Flow-instruction.png

The operations in the flow stream have completely different requirements. It's not many operations with few small arguments, it's few operations with potentially many and large arguments. So there is only really one logical flow block that encodes all the flow operations by combining 3 physical instruction blocks.
There is of course the normal shift count for the size of the whole instruction. But there is only one operation count.

Heads

The operation heads are the most complex part of the flow operation encoding. There is one head for each available flow slot on the core. And each head contains:

  • an opcode, the size of which depends on the slot population
  • 2 bits of extension count
  • 2 bits of manifest size
  • 1 bit of manifest complement

Extensions

Each operation head has 0-3 morsel sized extensions.

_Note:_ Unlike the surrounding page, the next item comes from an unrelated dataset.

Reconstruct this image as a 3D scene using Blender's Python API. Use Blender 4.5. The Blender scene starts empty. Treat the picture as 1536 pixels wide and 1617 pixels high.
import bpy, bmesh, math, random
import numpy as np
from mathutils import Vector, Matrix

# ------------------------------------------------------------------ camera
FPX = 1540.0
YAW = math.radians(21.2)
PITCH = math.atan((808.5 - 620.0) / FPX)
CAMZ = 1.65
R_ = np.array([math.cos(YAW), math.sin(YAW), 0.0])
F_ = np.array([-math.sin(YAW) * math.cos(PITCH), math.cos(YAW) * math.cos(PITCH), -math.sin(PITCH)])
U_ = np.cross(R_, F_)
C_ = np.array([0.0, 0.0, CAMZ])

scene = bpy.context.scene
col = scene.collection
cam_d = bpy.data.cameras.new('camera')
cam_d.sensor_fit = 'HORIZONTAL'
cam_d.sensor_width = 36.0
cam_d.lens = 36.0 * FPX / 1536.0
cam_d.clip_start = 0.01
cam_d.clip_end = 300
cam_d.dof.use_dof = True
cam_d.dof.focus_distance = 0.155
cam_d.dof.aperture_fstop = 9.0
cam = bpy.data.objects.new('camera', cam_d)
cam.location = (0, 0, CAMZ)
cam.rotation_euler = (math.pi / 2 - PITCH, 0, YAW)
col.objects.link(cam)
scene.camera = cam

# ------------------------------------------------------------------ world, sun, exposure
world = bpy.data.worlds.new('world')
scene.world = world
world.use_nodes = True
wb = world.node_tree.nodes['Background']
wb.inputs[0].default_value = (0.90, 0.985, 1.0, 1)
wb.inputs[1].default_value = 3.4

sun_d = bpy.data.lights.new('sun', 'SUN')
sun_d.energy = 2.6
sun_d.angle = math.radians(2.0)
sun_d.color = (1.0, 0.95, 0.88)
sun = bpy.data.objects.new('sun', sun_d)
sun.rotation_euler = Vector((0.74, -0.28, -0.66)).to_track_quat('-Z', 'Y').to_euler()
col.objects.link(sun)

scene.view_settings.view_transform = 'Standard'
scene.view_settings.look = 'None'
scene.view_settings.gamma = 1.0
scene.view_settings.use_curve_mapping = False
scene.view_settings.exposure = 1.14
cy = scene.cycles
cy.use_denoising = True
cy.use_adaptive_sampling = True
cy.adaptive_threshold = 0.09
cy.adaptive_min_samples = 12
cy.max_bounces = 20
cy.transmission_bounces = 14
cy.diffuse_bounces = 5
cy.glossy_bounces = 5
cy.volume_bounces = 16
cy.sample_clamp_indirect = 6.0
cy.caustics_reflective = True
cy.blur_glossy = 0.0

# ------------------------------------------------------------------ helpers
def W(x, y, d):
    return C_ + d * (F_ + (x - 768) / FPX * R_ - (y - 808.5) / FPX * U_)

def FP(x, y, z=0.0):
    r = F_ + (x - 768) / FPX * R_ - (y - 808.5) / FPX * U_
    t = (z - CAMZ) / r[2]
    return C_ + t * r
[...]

Those extensions can serve as extended op codes, as belt operands, as register selectors, as small immediate value or whatever else the operation needs.

Manifests

Manifests are of 0, 1, 2 or 4 bytes in size. How they are interpreted depends on the operation. They can be addresses, constants, operand lists. They can even be combined with the extension bits to form larger bit patterns.
A manifest value of 0 takes no additional size, since it is just a zero sized constant.
If the complement bit is set in the head, the bitpattern is inverted to form the manifest value. i.e. a zero length manifest with the complement bit set becomes a -1 value. A 1 becomes 0xFFFFFFFE. This results in a very compact encoding for most commonly used 32bit address offset bitpatterns.

Skinny Blocks

The slot counts in the instruction heads always have a few values or value combinations that are no valid slot counts. This would be all wasted entropy, if it wasn't for the skinny block mechanism. Operations that take no or only implicit arguments can be encoded in those unused value combinations without taking any additional space. The best examples of such operations would be NOPs or returns with no return value.